Thursday, August 3, 2017

What Immortal Hand ARCs are afloat

I’ve sent out the ARCs for my new book, WHAT IMMORTAL HAND for reviews, and of course I’m collecting blurbs from other author friends of mine, and acquaintances and a couple flat out shots i the dark of people I like. So far so good.

So far so good.

But I am worried.

WHAT IMMORTAL HAND is dark. It’s a horror—adult and literary, but still a horror. The ideas and directions and content is adult and meant to be challenging if not troubling. All this is well and good and I know all my Horror Writing friends are down with this, but, let’s be honest: most of my fans know me (so far) from my young series, THE UNSEEN—ELEANOR, CELESTE and DAVID. Though there’s some darkness in those books, it’s nothing like HAND.

Granted I have fans of BEATRYSEL and they’ll be down with it, but in offering ARCs to so many of my fans, I know I’ll hit a few who’ll be shocked by my book. Will I lose a reader? A fan? A friend?

Coming September
This is the worry of all multiple genre authors. It’s why writers use pen-names for their different projects: Stephen King, Richard Bachman; JK Rowling, Robert Galbraith. I thought hard about having several pen names, but to be honest, when I started I was too lazy to do the double marketing required for two names. Since I’m now firmly entrenched in at least four genres, I think I made the right decision for me, but possibly not for my career.

Editors and publishers don’t like the multiple genre thing much either. It makes it harder to sell.

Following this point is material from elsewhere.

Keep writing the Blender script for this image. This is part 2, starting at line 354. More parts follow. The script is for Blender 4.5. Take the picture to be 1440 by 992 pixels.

My fans are spread out, hardcore horror buffs, sensitive YA readers, adult mystery buffs. As with the worry I have about WHAT IMMORTAL HAND, publishers can’t rely on fans of one of my books following me to another. So each books has to stand on its own and that’s kind of working against the momentum and fan base I have gone.

But the ship has sailed (to take a quote from WHAT IMMORTAL HAND). I can do nothing about it now but worry. I write what I do because I need to write it. “I write what I want to read, that guarantees me at least one fan,” is still my mantra, but let’s face it, I’m not alone in this. I like my readers and want them to like me.

I'm consoled in the knowledge that my fans are smart (they like me after all) and also by the strange idea—which most modern media outlets can't imagine—that readers like a little variety. People have favorites but there's room for good writing in any reader's collection.

That's my story anyway, and I'm sticking with it.

In any event, it's out of my hands now. All I can do is worry.